Exercise materials »
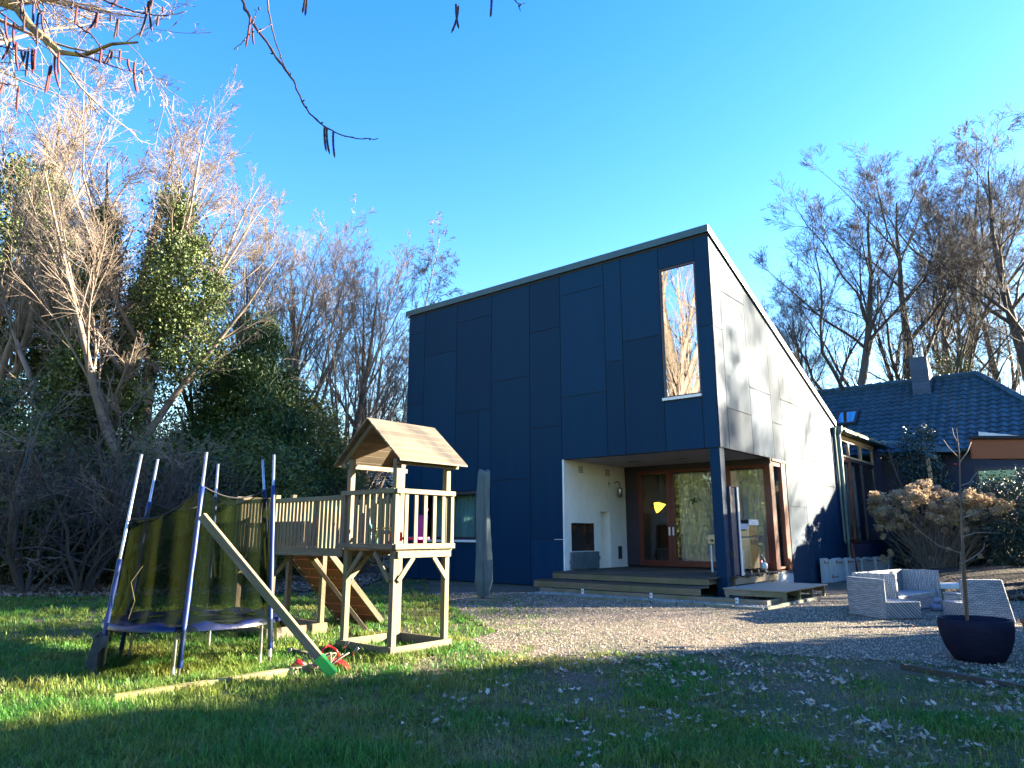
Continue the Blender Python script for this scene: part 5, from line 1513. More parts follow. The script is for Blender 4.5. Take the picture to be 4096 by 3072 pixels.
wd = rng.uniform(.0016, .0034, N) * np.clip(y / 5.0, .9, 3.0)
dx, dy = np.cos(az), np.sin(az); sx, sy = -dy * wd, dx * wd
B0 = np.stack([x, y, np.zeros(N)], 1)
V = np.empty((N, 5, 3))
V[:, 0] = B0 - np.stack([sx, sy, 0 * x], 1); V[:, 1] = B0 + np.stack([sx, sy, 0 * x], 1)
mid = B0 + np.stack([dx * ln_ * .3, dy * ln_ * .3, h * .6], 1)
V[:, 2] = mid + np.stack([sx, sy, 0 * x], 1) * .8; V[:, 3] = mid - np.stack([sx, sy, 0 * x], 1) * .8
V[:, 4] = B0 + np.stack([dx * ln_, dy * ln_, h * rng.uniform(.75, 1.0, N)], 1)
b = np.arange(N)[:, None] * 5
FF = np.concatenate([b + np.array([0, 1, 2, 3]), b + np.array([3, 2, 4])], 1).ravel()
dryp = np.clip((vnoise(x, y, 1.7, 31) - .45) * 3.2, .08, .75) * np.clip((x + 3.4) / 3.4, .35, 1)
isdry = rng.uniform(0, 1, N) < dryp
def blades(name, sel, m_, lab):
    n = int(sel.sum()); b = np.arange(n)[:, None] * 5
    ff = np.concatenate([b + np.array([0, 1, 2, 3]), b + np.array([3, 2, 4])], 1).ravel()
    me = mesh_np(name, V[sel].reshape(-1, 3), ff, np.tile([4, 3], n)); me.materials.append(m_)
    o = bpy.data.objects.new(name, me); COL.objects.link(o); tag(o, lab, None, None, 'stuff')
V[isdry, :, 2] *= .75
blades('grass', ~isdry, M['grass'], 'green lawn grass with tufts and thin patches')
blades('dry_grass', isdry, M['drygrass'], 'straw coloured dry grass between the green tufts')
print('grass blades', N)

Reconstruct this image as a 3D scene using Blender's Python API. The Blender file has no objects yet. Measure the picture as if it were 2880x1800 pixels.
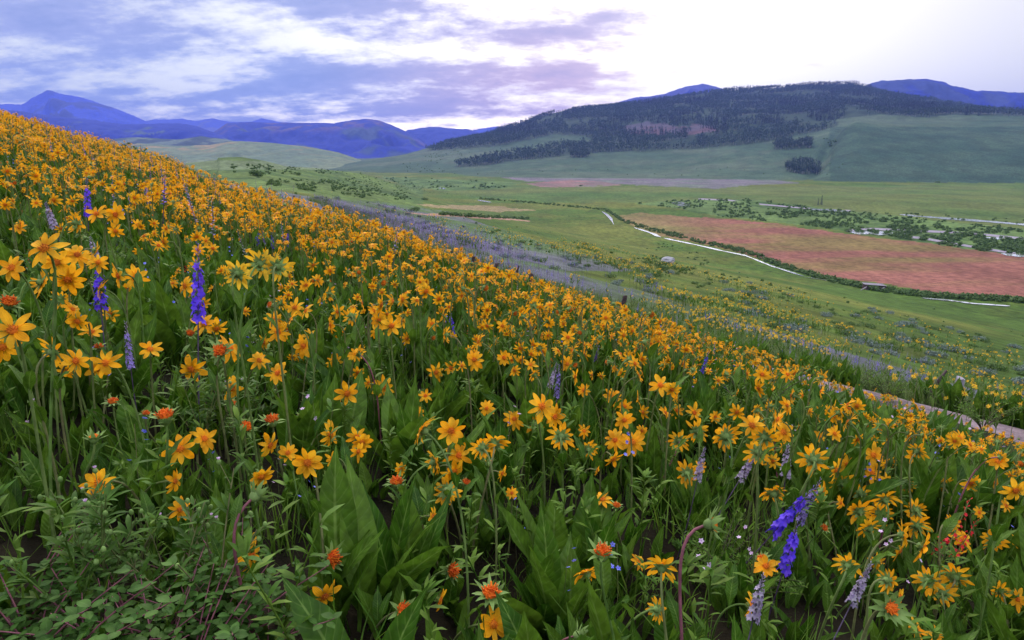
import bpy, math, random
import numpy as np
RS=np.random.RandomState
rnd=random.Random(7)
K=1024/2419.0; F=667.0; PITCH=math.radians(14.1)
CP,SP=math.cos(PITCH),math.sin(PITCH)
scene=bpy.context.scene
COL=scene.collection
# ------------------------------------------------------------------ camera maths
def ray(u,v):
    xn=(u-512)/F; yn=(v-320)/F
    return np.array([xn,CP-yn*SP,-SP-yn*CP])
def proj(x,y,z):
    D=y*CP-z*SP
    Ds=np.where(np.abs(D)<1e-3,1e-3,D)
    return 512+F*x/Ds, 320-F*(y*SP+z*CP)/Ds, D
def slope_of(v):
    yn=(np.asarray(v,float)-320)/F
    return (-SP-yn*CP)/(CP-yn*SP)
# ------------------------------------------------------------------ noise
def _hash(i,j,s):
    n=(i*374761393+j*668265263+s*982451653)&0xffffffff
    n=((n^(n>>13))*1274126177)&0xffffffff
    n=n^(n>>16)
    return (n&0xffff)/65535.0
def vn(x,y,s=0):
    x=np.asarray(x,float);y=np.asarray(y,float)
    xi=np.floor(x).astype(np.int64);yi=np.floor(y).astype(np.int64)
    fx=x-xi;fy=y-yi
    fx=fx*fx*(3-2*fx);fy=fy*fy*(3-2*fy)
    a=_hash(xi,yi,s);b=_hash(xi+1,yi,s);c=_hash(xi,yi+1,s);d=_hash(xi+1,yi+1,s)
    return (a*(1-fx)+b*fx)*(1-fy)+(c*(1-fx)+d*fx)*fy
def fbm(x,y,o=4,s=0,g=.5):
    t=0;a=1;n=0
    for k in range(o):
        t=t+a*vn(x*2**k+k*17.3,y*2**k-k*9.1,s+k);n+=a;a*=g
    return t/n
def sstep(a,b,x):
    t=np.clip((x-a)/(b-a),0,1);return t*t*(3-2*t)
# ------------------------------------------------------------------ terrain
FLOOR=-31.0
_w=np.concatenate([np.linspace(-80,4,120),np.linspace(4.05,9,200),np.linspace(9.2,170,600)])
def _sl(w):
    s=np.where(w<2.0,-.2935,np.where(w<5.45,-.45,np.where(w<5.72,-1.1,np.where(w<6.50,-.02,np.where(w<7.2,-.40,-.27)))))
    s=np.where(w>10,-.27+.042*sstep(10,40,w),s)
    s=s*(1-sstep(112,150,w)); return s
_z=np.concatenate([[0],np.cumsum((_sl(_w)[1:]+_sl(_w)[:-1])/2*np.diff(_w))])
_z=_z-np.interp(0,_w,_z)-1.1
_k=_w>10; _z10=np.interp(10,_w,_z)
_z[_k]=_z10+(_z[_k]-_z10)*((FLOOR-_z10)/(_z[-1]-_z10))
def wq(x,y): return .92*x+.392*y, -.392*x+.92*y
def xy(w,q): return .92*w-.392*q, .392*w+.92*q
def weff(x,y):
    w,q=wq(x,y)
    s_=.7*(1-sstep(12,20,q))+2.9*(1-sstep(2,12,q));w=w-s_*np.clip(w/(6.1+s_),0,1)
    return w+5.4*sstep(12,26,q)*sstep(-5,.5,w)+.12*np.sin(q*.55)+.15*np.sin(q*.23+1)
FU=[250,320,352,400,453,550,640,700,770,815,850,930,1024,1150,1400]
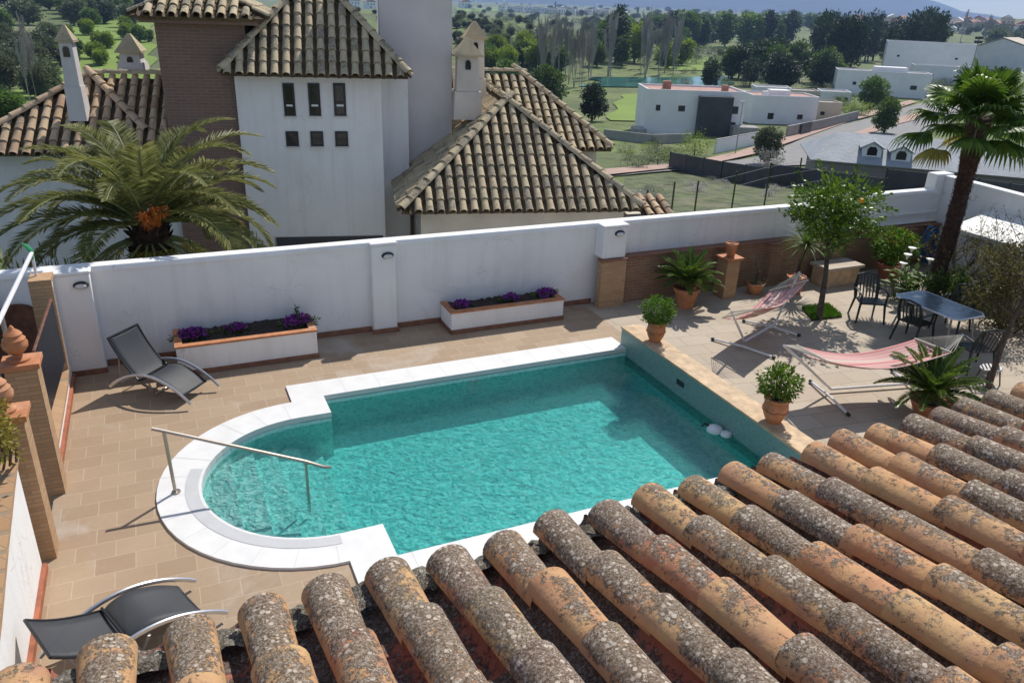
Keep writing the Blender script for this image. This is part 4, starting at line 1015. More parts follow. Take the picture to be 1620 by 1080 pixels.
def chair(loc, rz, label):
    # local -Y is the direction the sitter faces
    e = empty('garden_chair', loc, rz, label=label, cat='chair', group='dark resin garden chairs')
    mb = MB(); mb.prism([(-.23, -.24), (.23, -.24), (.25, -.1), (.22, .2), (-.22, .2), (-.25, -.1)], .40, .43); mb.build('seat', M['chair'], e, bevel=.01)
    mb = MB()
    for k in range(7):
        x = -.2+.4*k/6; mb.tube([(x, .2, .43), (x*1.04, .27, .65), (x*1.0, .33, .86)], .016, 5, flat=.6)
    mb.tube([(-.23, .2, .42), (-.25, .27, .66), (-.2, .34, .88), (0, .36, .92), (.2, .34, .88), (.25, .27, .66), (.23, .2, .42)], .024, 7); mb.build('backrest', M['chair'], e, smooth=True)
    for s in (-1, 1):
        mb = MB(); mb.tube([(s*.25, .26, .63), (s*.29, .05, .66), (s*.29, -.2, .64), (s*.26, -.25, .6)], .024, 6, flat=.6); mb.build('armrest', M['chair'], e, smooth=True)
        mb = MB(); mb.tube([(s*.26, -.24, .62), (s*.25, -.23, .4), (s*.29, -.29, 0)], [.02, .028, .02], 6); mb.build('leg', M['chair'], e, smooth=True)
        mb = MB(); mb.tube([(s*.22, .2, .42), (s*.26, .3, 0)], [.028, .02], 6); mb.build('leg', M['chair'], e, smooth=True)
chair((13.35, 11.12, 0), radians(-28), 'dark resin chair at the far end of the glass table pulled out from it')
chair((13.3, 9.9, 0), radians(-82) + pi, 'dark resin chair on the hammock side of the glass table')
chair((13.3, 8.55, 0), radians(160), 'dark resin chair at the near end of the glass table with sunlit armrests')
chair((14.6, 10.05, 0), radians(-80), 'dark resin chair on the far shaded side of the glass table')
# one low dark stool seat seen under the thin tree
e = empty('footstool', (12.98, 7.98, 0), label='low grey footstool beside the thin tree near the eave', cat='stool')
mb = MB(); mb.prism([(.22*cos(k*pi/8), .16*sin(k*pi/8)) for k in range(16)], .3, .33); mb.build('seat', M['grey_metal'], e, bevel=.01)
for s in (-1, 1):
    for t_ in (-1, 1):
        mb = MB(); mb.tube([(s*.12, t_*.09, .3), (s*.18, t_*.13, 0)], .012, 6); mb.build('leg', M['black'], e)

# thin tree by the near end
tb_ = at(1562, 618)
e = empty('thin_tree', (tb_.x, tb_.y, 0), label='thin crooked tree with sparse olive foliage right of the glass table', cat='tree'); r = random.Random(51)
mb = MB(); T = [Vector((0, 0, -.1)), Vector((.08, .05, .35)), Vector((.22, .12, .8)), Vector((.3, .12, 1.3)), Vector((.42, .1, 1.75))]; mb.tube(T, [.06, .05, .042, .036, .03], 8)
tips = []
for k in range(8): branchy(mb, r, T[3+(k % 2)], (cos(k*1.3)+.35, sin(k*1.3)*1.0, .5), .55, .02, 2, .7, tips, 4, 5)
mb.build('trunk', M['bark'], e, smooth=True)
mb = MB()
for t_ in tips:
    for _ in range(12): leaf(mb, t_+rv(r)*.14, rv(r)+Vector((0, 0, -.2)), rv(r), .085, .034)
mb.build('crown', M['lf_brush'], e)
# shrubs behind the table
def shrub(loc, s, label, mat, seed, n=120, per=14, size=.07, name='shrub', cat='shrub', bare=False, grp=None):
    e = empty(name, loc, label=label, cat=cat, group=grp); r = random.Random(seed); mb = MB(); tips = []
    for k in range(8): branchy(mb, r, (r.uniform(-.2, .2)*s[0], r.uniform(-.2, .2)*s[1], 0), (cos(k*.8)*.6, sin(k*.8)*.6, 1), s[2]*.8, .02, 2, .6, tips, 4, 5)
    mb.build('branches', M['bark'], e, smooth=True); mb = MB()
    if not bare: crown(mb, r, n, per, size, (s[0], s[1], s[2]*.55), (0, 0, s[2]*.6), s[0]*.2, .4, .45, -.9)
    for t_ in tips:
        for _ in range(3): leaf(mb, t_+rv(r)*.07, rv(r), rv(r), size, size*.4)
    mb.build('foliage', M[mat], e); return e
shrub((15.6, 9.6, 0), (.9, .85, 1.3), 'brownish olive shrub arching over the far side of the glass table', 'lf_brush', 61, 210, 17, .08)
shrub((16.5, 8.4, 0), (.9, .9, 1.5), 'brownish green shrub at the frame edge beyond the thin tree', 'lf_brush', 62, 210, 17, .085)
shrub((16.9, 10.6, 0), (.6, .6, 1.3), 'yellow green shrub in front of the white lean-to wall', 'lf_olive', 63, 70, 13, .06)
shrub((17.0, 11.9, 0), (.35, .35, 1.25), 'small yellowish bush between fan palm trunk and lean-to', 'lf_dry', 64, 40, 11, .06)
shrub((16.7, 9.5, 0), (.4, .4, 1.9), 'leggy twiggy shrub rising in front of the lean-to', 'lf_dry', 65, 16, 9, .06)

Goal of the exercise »
From the opening line of the listing above through the line bearing "print('grass blades', N)", repeat each line exactly. Drop every picture.

Reply »
Continue the Blender Python script for this scene: part 5, from line 1513. More parts follow. The script is for Blender 4.5. Take the picture to be 4096 by 3072 pixels.
wd = rng.uniform(.0016, .0034, N) * np.clip(y / 5.0, .9, 3.0)
dx, dy = np.cos(az), np.sin(az); sx, sy = -dy * wd, dx * wd
B0 = np.stack([x, y, np.zeros(N)], 1)
V = np.empty((N, 5, 3))
V[:, 0] = B0 - np.stack([sx, sy, 0 * x], 1); V[:, 1] = B0 + np.stack([sx, sy, 0 * x], 1)
mid = B0 + np.stack([dx * ln_ * .3, dy * ln_ * .3, h * .6], 1)
V[:, 2] = mid + np.stack([sx, sy, 0 * x], 1) * .8; V[:, 3] = mid - np.stack([sx, sy, 0 * x], 1) * .8
V[:, 4] = B0 + np.stack([dx * ln_, dy * ln_, h * rng.uniform(.75, 1.0, N)], 1)
b = np.arange(N)[:, None] * 5
FF = np.concatenate([b + np.array([0, 1, 2, 3]), b + np.array([3, 2, 4])], 1).ravel()
dryp = np.clip((vnoise(x, y, 1.7, 31) - .45) * 3.2, .08, .75) * np.clip((x + 3.4) / 3.4, .35, 1)
isdry = rng.uniform(0, 1, N) < dryp
def blades(name, sel, m_, lab):
    n = int(sel.sum()); b = np.arange(n)[:, None] * 5
    ff = np.concatenate([b + np.array([0, 1, 2, 3]), b + np.array([3, 2, 4])], 1).ravel()
    me = mesh_np(name, V[sel].reshape(-1, 3), ff, np.tile([4, 3], n)); me.materials.append(m_)
    o = bpy.data.objects.new(name, me); COL.objects.link(o); tag(o, lab, None, None, 'stuff')
V[isdry, :, 2] *= .75
blades('grass', ~isdry, M['grass'], 'green lawn grass with tufts and thin patches')
blades('dry_grass', isdry, M['drygrass'], 'straw coloured dry grass between the green tufts')
print('grass blades', N)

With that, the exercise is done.